Recently I responded to a LinkedIn discussion asking “how important is a change management strategy to the success of an improvement program?” I wanted to re-phrase the question and expound on my answer.
First of all, no strategy, as good as it might be, will ever deliver any value unless it is well implemented and executed. Assuming that this is the case, here are my top 5 reasons why a change management strategy matters in any type of organizational change:
- Change is personal. Change is almost always interpreted and experienced at a personal level and people react to that in a very real sense. A good CM strategy should address these dimensions of the change program.
- The soft stuff is the really the hard stuff. The technical work is easy compared to the work it takes to shift and improve the leadership styles, communication styles and patterns, beliefs and assumptions that influence behavior, etc. that will support the change. A CM strategy should include interventions to address these issues.
- Successful change requires a change in mindsets and/or behaviors. It’s about influencing hearts and minds, not just informing eyes and ears. Saying so doesn’t make it so. A CM strategy should always include a solid communication but a communication plan is not a CM plan.
- Change must be sustainable to be successful. This requires a change in areas such as decision making, performance management, metrics and accountability, rewards practices, etc. A CM strategy should include strategic changes to specific levers that will enable and reinforce the change in the long term.

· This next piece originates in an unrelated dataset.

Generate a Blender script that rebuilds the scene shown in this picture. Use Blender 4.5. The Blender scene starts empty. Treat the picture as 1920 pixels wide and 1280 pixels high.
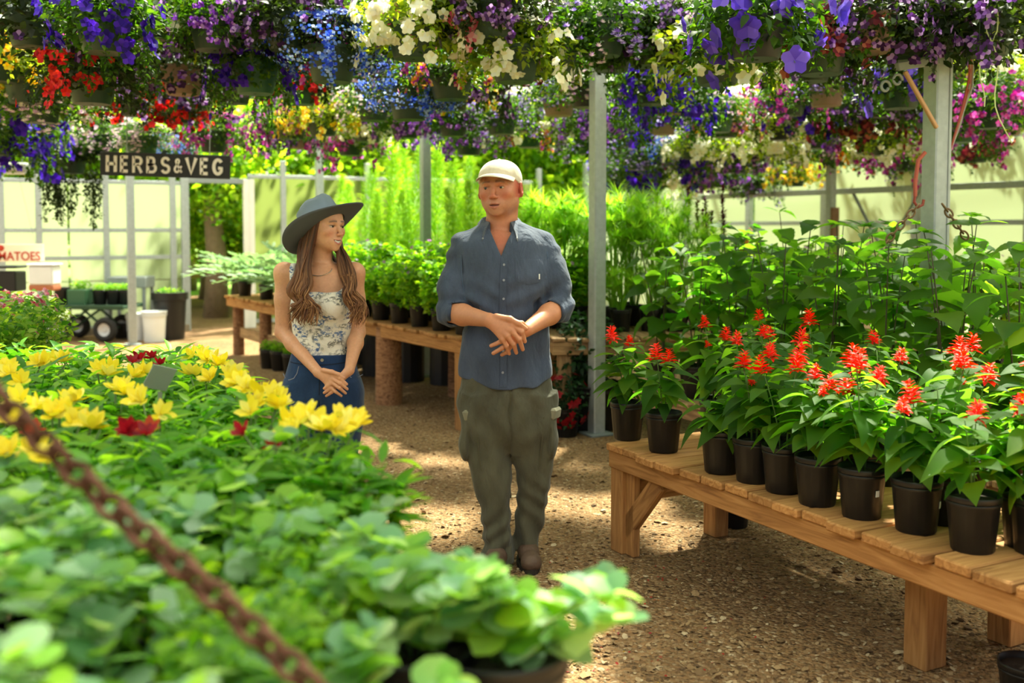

- Make real impact. An effective CM plan should tie specific CM interventions and deliverables to business outcomes and should include measurable ways to evaluate the degree to which the CM plan is indeed successful.
For these and other reasons, most organizational change programs fail to deliver the expected ROI. A colleague in the ERP business, shared with me that a client had called them back two years after implementation. They wanted to re-train the users because they were not using the new system as intended. In fact, they were still using much of their legacy practices from the old system. What happened? They spent millions in implementing a good solution that was never fully adopted by the people. (By the way…training is rarely the answer! But that’s the subject of another post later).
A good CM strategy, well implemented, would have accelerated their ROI expectations and saved them the cost of rework (re-training), not to mention the loss of productivity over the two years following the implementation. So, how important is a CM strategy? You do the math!